9. Pick the oddballs. If you can select the next Anthony Davis or LeBron James or Shaquille O'Neal, then of course, you do it. No questions asked, and no real need for deep analysis. Not when a player is a physical prototype and super-productive. Of course, few teams have that opportunity. They're left choosing from what's available. NBA history is replete with players chosen late because of cosmetic defects like height, weight, weird body shapes or injury histories. Thing is: many of those players were highly productive in college, but were dismissed by pro scouts because they "knew" those guys couldn't make The Leap to the NBA. The Boston Celtics won 48 games this year with "defective" players like Isaiah Thomas (too short), Jae Crowder (too short, sensing a theme), and Jared Sullinger (too fat).
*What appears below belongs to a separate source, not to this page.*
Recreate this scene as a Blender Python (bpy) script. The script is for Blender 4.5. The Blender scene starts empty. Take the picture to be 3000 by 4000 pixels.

The Spurs got productive years from DeJuan Blair, a highly-productive college starter who they got in the second round because he didn't have an ACL in either knee, because he was "too short" to play power forward, and because he was built like an offensive lineman. A list of productive players deemed "too short" in the draft would stretch into the ether, but the point holds: guys who were productive against good competition at lower levels tend to be productive when they reach the NBA, even if they seem to lack ideal physical attributes for the NBA.

10. Don't worry too much about fit. The current thinking—perhaps it has always been like this—is The Puzzle Theory. In this construction, teams add certain packages of skills to the roster, and the combination of skill packets make the team more effective collectively. Support for this approach is typically found by pointing to whichever team just won a title and marveling at how well everyone "fits." Whether this is the right approach or not to roster construction—I prefer the simpler approach of acquiring the most productive players possible while accounting for each of the different jobs that need to get done—it's definitely the wrong approach to the draft. With few exceptions, GMs don't know which prospects will become good professionals and which will be also-rans. If decision-makers can't reliably pick who the best player will be, adding "fit" into the mix is a bridge too far. Just pick the best player available and be done with it. Good players usually find a way to work together. If they can't, someone can always be traded.